- [Required work] Go through the listing and write out all of it exactly.

- [Supplied data]
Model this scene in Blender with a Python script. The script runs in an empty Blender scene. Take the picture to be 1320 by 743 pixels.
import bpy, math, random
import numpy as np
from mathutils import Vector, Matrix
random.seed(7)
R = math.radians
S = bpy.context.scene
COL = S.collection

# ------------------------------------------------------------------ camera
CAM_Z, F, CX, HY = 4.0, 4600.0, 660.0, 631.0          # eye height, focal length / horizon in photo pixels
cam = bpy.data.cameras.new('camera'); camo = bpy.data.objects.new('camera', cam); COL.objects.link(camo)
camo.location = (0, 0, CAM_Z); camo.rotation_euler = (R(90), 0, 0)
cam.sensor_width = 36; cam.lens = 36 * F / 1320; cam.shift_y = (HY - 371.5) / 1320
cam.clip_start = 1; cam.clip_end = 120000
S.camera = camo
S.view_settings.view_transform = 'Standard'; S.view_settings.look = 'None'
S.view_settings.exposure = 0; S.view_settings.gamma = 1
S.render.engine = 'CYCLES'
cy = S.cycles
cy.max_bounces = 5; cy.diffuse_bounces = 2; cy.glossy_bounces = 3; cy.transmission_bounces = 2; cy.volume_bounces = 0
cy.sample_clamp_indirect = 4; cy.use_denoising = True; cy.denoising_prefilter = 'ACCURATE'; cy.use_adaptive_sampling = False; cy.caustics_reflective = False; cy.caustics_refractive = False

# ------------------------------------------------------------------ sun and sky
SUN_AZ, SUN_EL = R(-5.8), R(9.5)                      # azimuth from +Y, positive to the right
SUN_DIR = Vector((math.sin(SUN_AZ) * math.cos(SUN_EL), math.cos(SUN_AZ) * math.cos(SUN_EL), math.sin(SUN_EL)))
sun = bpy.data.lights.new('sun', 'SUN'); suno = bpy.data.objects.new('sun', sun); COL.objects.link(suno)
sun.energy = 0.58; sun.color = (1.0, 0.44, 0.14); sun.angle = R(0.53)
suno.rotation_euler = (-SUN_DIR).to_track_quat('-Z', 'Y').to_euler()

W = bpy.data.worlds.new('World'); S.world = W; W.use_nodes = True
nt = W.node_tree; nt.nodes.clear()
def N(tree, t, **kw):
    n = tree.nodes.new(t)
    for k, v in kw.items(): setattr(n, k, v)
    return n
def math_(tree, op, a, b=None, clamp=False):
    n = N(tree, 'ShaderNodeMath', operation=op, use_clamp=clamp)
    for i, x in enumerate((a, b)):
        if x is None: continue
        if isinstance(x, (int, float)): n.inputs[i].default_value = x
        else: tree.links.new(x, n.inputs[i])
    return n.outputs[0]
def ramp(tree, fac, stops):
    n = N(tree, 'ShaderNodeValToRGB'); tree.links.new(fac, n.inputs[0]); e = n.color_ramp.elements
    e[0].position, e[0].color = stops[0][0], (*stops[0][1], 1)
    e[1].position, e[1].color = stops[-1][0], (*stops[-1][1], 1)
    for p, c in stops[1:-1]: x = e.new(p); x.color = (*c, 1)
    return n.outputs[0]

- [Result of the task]
Model this scene in Blender with a Python script. The script runs in an empty Blender scene. Take the picture to be 1320 by 743 pixels.
import bpy, math, random
import numpy as np
from mathutils import Vector, Matrix
random.seed(7)
R = math.radians
S = bpy.context.scene
COL = S.collection

# ------------------------------------------------------------------ camera
CAM_Z, F, CX, HY = 4.0, 4600.0, 660.0, 631.0          # eye height, focal length / horizon in photo pixels
cam = bpy.data.cameras.new('camera'); camo = bpy.data.objects.new('camera', cam); COL.objects.link(camo)
camo.location = (0, 0, CAM_Z); camo.rotation_euler = (R(90), 0, 0)
cam.sensor_width = 36; cam.lens = 36 * F / 1320; cam.shift_y = (HY - 371.5) / 1320
cam.clip_start = 1; cam.clip_end = 120000
S.camera = camo
S.view_settings.view_transform = 'Standard'; S.view_settings.look = 'None'
S.view_settings.exposure = 0; S.view_settings.gamma = 1
S.render.engine = 'CYCLES'
cy = S.cycles
cy.max_bounces = 5; cy.diffuse_bounces = 2; cy.glossy_bounces = 3; cy.transmission_bounces = 2; cy.volume_bounces = 0
cy.sample_clamp_indirect = 4; cy.use_denoising = True; cy.denoising_prefilter = 'ACCURATE'; cy.use_adaptive_sampling = False; cy.caustics_reflective = False; cy.caustics_refractive = False

# ------------------------------------------------------------------ sun and sky
SUN_AZ, SUN_EL = R(-5.8), R(9.5)                      # azimuth from +Y, positive to the right
SUN_DIR = Vector((math.sin(SUN_AZ) * math.cos(SUN_EL), math.cos(SUN_AZ) * math.cos(SUN_EL), math.sin(SUN_EL)))
sun = bpy.data.lights.new('sun', 'SUN'); suno = bpy.data.objects.new('sun', sun); COL.objects.link(suno)
sun.energy = 0.58; sun.color = (1.0, 0.44, 0.14); sun.angle = R(0.53)
suno.rotation_euler = (-SUN_DIR).to_track_quat('-Z', 'Y').to_euler()

W = bpy.data.worlds.new('World'); S.world = W; W.use_nodes = True
nt = W.node_tree; nt.nodes.clear()
def N(tree, t, **kw):
    n = tree.nodes.new(t)
    for k, v in kw.items(): setattr(n, k, v)
    return n
def math_(tree, op, a, b=None, clamp=False):
    n = N(tree, 'ShaderNodeMath', operation=op, use_clamp=clamp)
    for i, x in enumerate((a, b)):
        if x is None: continue
        if isinstance(x, (int, float)): n.inputs[i].default_value = x
        else: tree.links.new(x, n.inputs[i])
    return n.outputs[0]
def ramp(tree, fac, stops):
    n = N(tree, 'ShaderNodeValToRGB'); tree.links.new(fac, n.inputs[0]); e = n.color_ramp.elements
    e[0].position, e[0].color = stops[0][0], (*stops[0][1], 1)
    e[1].position, e[1].color = stops[-1][0], (*stops[-1][1], 1)
    for p, c in stops[1:-1]: x = e.new(p); x.color = (*c, 1)
    return n.outputs[0]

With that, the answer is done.